The Mudcat Café TM
Thread #119776   Message #2600420
Posted By: Gibb Sahib
30-Mar-09 - 10:47 AM
Thread Name: 'Rare' Caribbean shanties of Hugill, etc
Subject: RE: Rare' Carib. shanties of Hugill, etc
Specifics, as always, are welcome. Thanks, guys.

It is not so much that these chanteys (not just the few I've listed so far, but the larger category) have "never" been performed, but rather that they have been performed so infrequently (or within such a limited area, as Ross suggested) that they are very poorly known to the chantey audience at large. The second part to this is, again, the issues of how the performances were created, i.e. whether they are imagined, as best as possible, from written text. I would guess that most of these recordings that one finds are recreations of the text.

The Bahamian recordings by Lomax present us with a slightly reverse scenario. We have these "authentic" versions, recorded for posterity and there is not so much of an issue of knowing what they are like (although more than one version is always helpful). Moreover, in several cases these recordings have been seized upon by revival singers and have since become both fairly well known and based on an aural source.

Abrahams' book is obviously the best source so far if we are just looking for Caribbean shanties, in conjunction with the more recent performances by the Barrouallie Whalers. But there are plenty of other chanteys that seem to have been popular back in the day, collected by Hugill, Bullen, Terry, Sharp, & Harlow that don't appear in these.

Out of the few listed so far, "Round the Corner, Sally" is definitely the most common, but I'm not sure if Hugill's significantly unique West Indian version is a part of that knowledge.

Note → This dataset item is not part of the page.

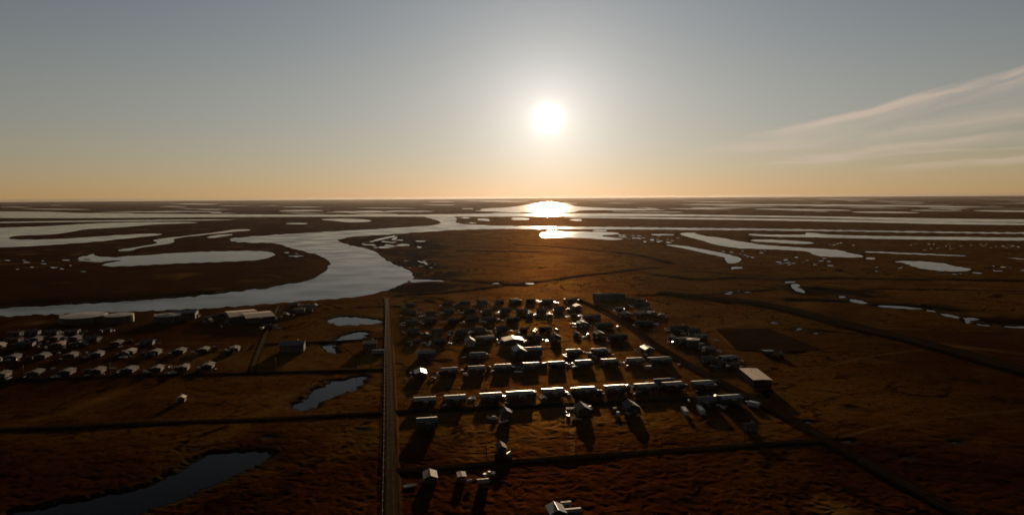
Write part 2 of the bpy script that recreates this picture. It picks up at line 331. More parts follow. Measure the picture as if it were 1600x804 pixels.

As a related note, one book that I don't seem to ever see mentioned, but which should accompany Abrahams', is Horace Beck's FOLKLORE AND THE SEA. He prints the following chanteys, having covered (in an albeit much more sketchy way) a similar ground as Abrahams:

Yado
Sam Gone Away
Ring Down Below
Ding Well
Mountains so High (related to Poor Lucy Anna / Louisiana)
Drive Her Captain Drive Her
Stormalong ("Yankee John" version)
Long Time Ago
Blow Boys Blow
Bulldog
Man o' War Sailor
Hilo
Rosabella
Old Moses
Pappy You Done Dead

Those being noted, the focus (for me) is not on "Caribbean" chanteys per se, it just happens that many of these chanteys in this category have been sourced from West Indian singers.